When there is no frame change across a fluid-fluid domain interface, then particles simply cross the interface and continue in the next domain.

At a frozen rotor domain interface, particles simply cross the interface and continue in the next domain. You should not use a frozen rotor interface unless particles cross the interface approximately uniformly. For example, if most of the particles cross the interface at one location, then the transient behavior due to the relative motion of the two components will be completely lost. This is the same limitation that applies to local fluid features at frozen rotor domain interfaces. For details, see Frozen Rotor.
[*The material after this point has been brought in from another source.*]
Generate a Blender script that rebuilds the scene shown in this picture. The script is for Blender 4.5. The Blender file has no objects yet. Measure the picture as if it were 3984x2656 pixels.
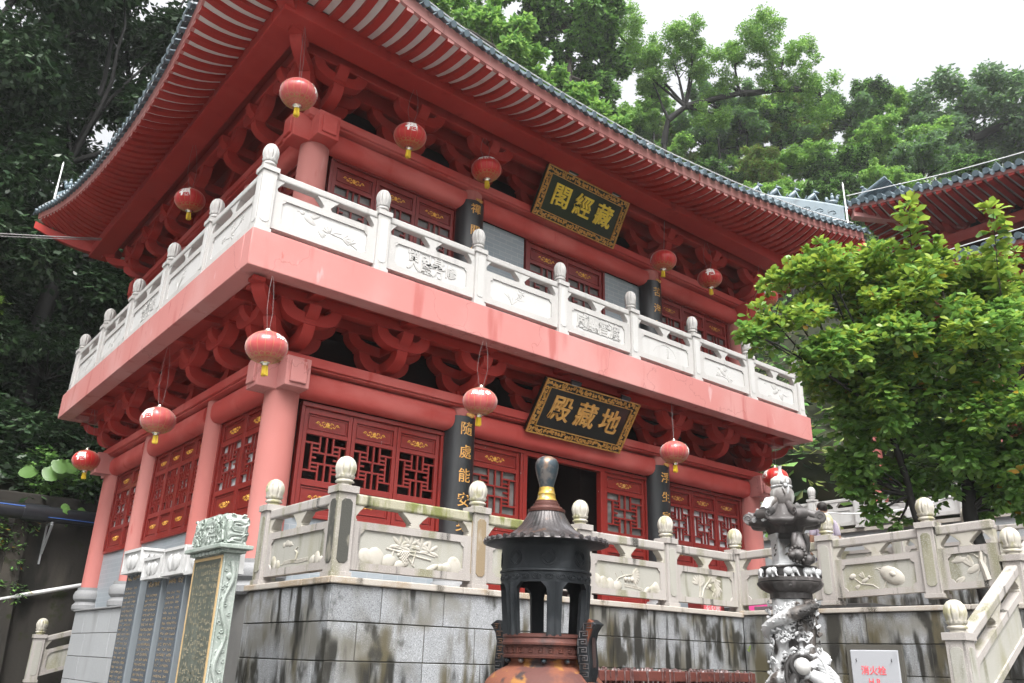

When a particle crosses a stage interface, it enters the new domain at a random location and its velocity is rotated accordingly. This is in addition to change in the relative velocity that occurs due to the particle changing to a new frame of reference. This can be thought of as equivalent to the circumferential "averaging" that is performed for the fluid flow variables at stage interfaces. For details, see Stage (Mixing Plane).

If a pitch change occurs across the interface, the mass flow rate is updated appropriately. The balance sections of the CFX-Solver Output file that is written by the CFX-Solver as the solution proceeds reflect these changes.

In a transient simulation, interfaces between rotating and non-rotating domains are modeled using the Transient Rotor Stator frame change option.

When particles cross such an interface, they continue at the corresponding position across the interface. This is similar to the approach used for the Frozen Rotor interface option but the correct, time dependent relative position of the two domains is taken into account. Due to the fact that rotating domains are rotated in CFD-Post, particle tracks will be contiguous across transient rotor interfaces.